While getting ready to showcase its central bank digital currency (CBDC) at a BRICS countries meeting later this year, India is relying on welfare payments to encourage adoption.
Reuters said on Thursday that the Reserve Bank of India is experimenting with ten separate initiatives that would use the e-rupee to transfer funds from the welfare system, which is worth about $80 billion. After a sluggish launch, the CBDC now has a defined use case, and the focus is to cut down on subsidy program leakage and corruption.
Scaling Adoption via Targeted Payments
The villagers of Phulenagar in Maharashtra are getting programmed subsidies that would pay for drip irrigation up to 80% of the cost, but they may only spend it at certain merchants. By June, a different trial in Gujarat hopes to get all 7.5 million families who are eligible for food subsidies on board, essentially scaling adoption via targeted payments.
This drive highlights the fact that consumption is a major problem for CBDCs throughout the world. There have been a mere $3.6 billion worth of transactions with the e-rupee since its launch in December 2022, despite the fact that its user base has increased from approximately 7 million users early this year to almost 10 million.
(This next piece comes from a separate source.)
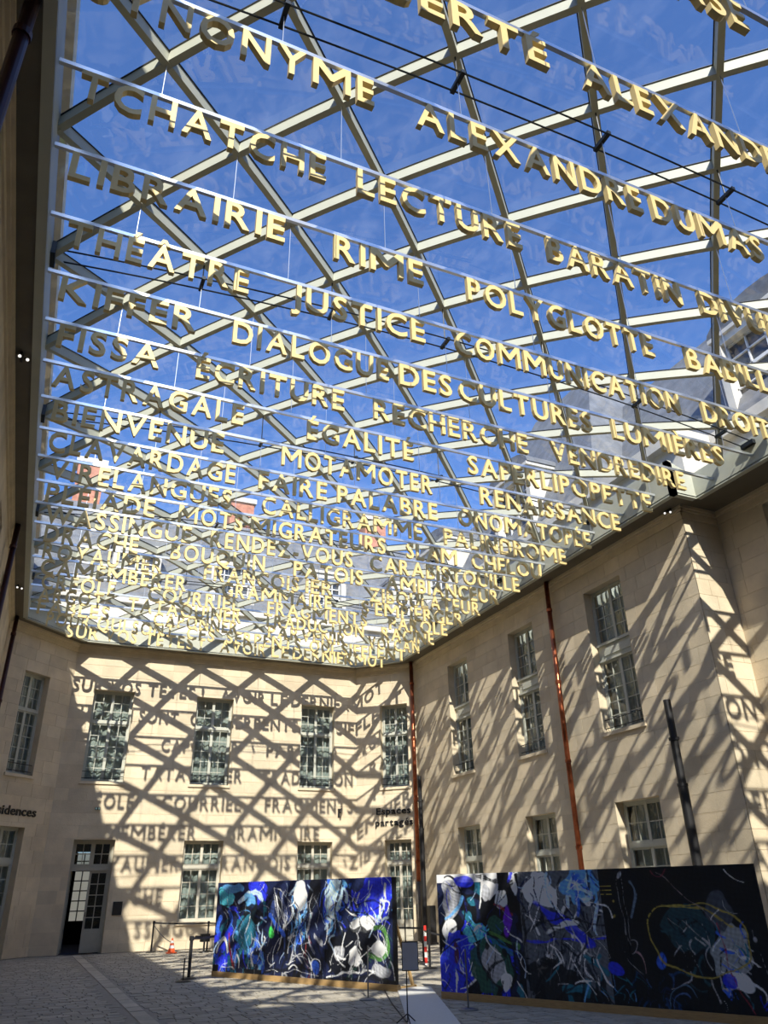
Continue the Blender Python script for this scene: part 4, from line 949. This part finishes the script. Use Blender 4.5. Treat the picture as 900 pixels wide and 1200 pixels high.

In comparison to India’s Unified Payments Interface, which handles almost $300 billion monthly, it is still a minor amount.
A bigger geopolitical function for the technology is being considered by Indian officials, who are also conducting experiments at home. In an effort to simplify cross-border commerce and lessen dependence on the U.S. currency, the Reserve Bank of India has asked the government to propose at the bloc’s 2026 summit the integration of CBDCs across the economies of South Africa, Brazil, Russia, China, and India.